WORK TO DO:
Copy all the material that follows, keeping every character the same.
— BEGIN —
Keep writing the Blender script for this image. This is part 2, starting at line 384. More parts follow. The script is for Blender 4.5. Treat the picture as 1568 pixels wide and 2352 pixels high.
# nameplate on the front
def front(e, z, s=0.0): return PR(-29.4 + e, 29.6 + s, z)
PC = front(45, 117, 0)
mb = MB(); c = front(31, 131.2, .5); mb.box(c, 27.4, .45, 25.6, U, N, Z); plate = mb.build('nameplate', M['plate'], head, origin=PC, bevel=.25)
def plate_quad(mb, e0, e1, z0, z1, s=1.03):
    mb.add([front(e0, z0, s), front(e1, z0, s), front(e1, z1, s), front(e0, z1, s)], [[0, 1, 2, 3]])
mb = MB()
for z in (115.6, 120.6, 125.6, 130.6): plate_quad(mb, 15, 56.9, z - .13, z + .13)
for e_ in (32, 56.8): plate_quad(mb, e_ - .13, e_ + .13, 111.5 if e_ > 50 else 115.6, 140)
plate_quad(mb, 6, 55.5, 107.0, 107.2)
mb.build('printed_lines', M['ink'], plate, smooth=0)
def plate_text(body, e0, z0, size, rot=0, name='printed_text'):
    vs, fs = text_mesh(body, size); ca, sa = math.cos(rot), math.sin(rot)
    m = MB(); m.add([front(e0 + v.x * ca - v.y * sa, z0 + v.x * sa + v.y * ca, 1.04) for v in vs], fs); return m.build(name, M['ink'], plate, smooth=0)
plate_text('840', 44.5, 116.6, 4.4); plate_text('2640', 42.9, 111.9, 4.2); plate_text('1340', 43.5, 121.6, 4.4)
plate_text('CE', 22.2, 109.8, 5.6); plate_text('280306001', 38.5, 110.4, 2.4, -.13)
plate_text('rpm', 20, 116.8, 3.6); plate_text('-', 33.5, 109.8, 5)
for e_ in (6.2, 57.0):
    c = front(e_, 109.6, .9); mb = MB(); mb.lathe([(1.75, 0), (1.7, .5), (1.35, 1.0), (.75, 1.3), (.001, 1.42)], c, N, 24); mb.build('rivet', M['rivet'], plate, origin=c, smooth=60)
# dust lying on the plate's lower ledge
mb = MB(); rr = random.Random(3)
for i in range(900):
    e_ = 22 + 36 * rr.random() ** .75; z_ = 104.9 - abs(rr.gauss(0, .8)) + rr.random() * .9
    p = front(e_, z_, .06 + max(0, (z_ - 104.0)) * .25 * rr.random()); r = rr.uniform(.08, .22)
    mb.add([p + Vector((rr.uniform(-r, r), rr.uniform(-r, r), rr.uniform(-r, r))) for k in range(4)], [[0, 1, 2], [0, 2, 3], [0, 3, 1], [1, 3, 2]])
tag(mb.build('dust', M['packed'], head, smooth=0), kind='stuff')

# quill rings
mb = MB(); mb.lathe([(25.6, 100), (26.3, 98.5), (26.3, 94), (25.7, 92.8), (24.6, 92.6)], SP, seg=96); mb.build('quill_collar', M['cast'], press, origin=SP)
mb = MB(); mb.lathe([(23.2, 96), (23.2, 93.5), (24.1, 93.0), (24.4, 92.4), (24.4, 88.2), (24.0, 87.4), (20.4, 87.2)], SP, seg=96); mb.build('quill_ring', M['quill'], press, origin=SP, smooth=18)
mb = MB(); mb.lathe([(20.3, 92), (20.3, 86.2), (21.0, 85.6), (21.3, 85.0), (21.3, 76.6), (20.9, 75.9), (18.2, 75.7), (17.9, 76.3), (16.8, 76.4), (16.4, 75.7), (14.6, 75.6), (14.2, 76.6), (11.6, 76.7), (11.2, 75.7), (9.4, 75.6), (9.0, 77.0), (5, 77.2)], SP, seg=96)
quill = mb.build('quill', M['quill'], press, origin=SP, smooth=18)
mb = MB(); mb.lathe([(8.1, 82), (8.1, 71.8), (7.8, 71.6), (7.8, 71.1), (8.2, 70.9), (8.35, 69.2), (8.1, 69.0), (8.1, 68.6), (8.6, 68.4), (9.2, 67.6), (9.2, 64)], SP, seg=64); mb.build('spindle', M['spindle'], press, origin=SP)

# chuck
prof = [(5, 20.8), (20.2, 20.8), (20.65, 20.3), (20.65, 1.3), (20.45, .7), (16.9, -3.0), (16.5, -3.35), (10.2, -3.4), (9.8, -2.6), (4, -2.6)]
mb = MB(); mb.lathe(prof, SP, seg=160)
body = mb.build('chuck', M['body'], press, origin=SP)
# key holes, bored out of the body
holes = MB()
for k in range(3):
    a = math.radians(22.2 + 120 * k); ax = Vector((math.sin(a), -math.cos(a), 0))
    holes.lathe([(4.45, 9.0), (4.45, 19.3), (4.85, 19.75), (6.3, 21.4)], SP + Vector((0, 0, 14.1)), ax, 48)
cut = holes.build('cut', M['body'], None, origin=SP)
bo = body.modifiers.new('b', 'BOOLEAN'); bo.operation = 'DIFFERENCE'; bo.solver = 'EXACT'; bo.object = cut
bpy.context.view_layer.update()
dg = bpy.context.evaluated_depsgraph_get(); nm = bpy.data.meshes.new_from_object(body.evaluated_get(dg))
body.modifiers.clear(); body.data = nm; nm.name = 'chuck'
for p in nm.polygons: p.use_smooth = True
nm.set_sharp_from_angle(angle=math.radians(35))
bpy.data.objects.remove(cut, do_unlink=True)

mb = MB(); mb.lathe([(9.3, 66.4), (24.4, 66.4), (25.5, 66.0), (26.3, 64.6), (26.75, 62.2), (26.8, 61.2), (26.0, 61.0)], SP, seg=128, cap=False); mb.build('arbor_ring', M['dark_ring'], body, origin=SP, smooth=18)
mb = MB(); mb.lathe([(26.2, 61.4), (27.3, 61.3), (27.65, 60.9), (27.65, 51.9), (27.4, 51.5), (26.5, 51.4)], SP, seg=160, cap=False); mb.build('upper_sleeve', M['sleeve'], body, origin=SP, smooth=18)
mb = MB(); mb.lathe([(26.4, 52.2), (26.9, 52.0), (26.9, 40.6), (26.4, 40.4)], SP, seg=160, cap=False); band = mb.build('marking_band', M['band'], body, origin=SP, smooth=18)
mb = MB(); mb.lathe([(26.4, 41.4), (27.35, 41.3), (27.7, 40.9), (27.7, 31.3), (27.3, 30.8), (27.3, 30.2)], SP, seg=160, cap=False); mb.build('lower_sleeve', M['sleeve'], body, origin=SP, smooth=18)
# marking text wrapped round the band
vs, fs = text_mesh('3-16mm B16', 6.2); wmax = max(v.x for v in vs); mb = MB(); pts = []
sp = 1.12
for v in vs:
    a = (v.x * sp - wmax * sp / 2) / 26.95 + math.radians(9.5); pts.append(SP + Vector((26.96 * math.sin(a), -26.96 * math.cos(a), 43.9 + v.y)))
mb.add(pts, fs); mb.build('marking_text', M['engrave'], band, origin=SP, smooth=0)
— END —
FULL SOLUTION:
Keep writing the Blender script for this image. This is part 2, starting at line 384. More parts follow. The script is for Blender 4.5. Treat the picture as 1568 pixels wide and 2352 pixels high.
# nameplate on the front
def front(e, z, s=0.0): return PR(-29.4 + e, 29.6 + s, z)
PC = front(45, 117, 0)
mb = MB(); c = front(31, 131.2, .5); mb.box(c, 27.4, .45, 25.6, U, N, Z); plate = mb.build('nameplate', M['plate'], head, origin=PC, bevel=.25)
def plate_quad(mb, e0, e1, z0, z1, s=1.03):
    mb.add([front(e0, z0, s), front(e1, z0, s), front(e1, z1, s), front(e0, z1, s)], [[0, 1, 2, 3]])
mb = MB()
for z in (115.6, 120.6, 125.6, 130.6): plate_quad(mb, 15, 56.9, z - .13, z + .13)
for e_ in (32, 56.8): plate_quad(mb, e_ - .13, e_ + .13, 111.5 if e_ > 50 else 115.6, 140)
plate_quad(mb, 6, 55.5, 107.0, 107.2)
mb.build('printed_lines', M['ink'], plate, smooth=0)
def plate_text(body, e0, z0, size, rot=0, name='printed_text'):
    vs, fs = text_mesh(body, size); ca, sa = math.cos(rot), math.sin(rot)
    m = MB(); m.add([front(e0 + v.x * ca - v.y * sa, z0 + v.x * sa + v.y * ca, 1.04) for v in vs], fs); return m.build(name, M['ink'], plate, smooth=0)
plate_text('840', 44.5, 116.6, 4.4); plate_text('2640', 42.9, 111.9, 4.2); plate_text('1340', 43.5, 121.6, 4.4)
plate_text('CE', 22.2, 109.8, 5.6); plate_text('280306001', 38.5, 110.4, 2.4, -.13)
plate_text('rpm', 20, 116.8, 3.6); plate_text('-', 33.5, 109.8, 5)
for e_ in (6.2, 57.0):
    c = front(e_, 109.6, .9); mb = MB(); mb.lathe([(1.75, 0), (1.7, .5), (1.35, 1.0), (.75, 1.3), (.001, 1.42)], c, N, 24); mb.build('rivet', M['rivet'], plate, origin=c, smooth=60)
# dust lying on the plate's lower ledge
mb = MB(); rr = random.Random(3)
for i in range(900):
    e_ = 22 + 36 * rr.random() ** .75; z_ = 104.9 - abs(rr.gauss(0, .8)) + rr.random() * .9
    p = front(e_, z_, .06 + max(0, (z_ - 104.0)) * .25 * rr.random()); r = rr.uniform(.08, .22)
    mb.add([p + Vector((rr.uniform(-r, r), rr.uniform(-r, r), rr.uniform(-r, r))) for k in range(4)], [[0, 1, 2], [0, 2, 3], [0, 3, 1], [1, 3, 2]])
tag(mb.build('dust', M['packed'], head, smooth=0), kind='stuff')

# quill rings
mb = MB(); mb.lathe([(25.6, 100), (26.3, 98.5), (26.3, 94), (25.7, 92.8), (24.6, 92.6)], SP, seg=96); mb.build('quill_collar', M['cast'], press, origin=SP)
mb = MB(); mb.lathe([(23.2, 96), (23.2, 93.5), (24.1, 93.0), (24.4, 92.4), (24.4, 88.2), (24.0, 87.4), (20.4, 87.2)], SP, seg=96); mb.build('quill_ring', M['quill'], press, origin=SP, smooth=18)
mb = MB(); mb.lathe([(20.3, 92), (20.3, 86.2), (21.0, 85.6), (21.3, 85.0), (21.3, 76.6), (20.9, 75.9), (18.2, 75.7), (17.9, 76.3), (16.8, 76.4), (16.4, 75.7), (14.6, 75.6), (14.2, 76.6), (11.6, 76.7), (11.2, 75.7), (9.4, 75.6), (9.0, 77.0), (5, 77.2)], SP, seg=96)
quill = mb.build('quill', M['quill'], press, origin=SP, smooth=18)
mb = MB(); mb.lathe([(8.1, 82), (8.1, 71.8), (7.8, 71.6), (7.8, 71.1), (8.2, 70.9), (8.35, 69.2), (8.1, 69.0), (8.1, 68.6), (8.6, 68.4), (9.2, 67.6), (9.2, 64)], SP, seg=64); mb.build('spindle', M['spindle'], press, origin=SP)

# chuck
prof = [(5, 20.8), (20.2, 20.8), (20.65, 20.3), (20.65, 1.3), (20.45, .7), (16.9, -3.0), (16.5, -3.35), (10.2, -3.4), (9.8, -2.6), (4, -2.6)]
mb = MB(); mb.lathe(prof, SP, seg=160)
body = mb.build('chuck', M['body'], press, origin=SP)
# key holes, bored out of the body
holes = MB()
for k in range(3):
    a = math.radians(22.2 + 120 * k); ax = Vector((math.sin(a), -math.cos(a), 0))
    holes.lathe([(4.45, 9.0), (4.45, 19.3), (4.85, 19.75), (6.3, 21.4)], SP + Vector((0, 0, 14.1)), ax, 48)
cut = holes.build('cut', M['body'], None, origin=SP)
bo = body.modifiers.new('b', 'BOOLEAN'); bo.operation = 'DIFFERENCE'; bo.solver = 'EXACT'; bo.object = cut
bpy.context.view_layer.update()
dg = bpy.context.evaluated_depsgraph_get(); nm = bpy.data.meshes.new_from_object(body.evaluated_get(dg))
body.modifiers.clear(); body.data = nm; nm.name = 'chuck'
for p in nm.polygons: p.use_smooth = True
nm.set_sharp_from_angle(angle=math.radians(35))
bpy.data.objects.remove(cut, do_unlink=True)

mb = MB(); mb.lathe([(9.3, 66.4), (24.4, 66.4), (25.5, 66.0), (26.3, 64.6), (26.75, 62.2), (26.8, 61.2), (26.0, 61.0)], SP, seg=128, cap=False); mb.build('arbor_ring', M['dark_ring'], body, origin=SP, smooth=18)
mb = MB(); mb.lathe([(26.2, 61.4), (27.3, 61.3), (27.65, 60.9), (27.65, 51.9), (27.4, 51.5), (26.5, 51.4)], SP, seg=160, cap=False); mb.build('upper_sleeve', M['sleeve'], body, origin=SP, smooth=18)
mb = MB(); mb.lathe([(26.4, 52.2), (26.9, 52.0), (26.9, 40.6), (26.4, 40.4)], SP, seg=160, cap=False); band = mb.build('marking_band', M['band'], body, origin=SP, smooth=18)
mb = MB(); mb.lathe([(26.4, 41.4), (27.35, 41.3), (27.7, 40.9), (27.7, 31.3), (27.3, 30.8), (27.3, 30.2)], SP, seg=160, cap=False); mb.build('lower_sleeve', M['sleeve'], body, origin=SP, smooth=18)
# marking text wrapped round the band
vs, fs = text_mesh('3-16mm B16', 6.2); wmax = max(v.x for v in vs); mb = MB(); pts = []
sp = 1.12
for v in vs:
    a = (v.x * sp - wmax * sp / 2) / 26.95 + math.radians(9.5); pts.append(SP + Vector((26.96 * math.sin(a), -26.96 * math.cos(a), 43.9 + v.y)))
mb.add(pts, fs); mb.build('marking_text', M['engrave'], band, origin=SP, smooth=0)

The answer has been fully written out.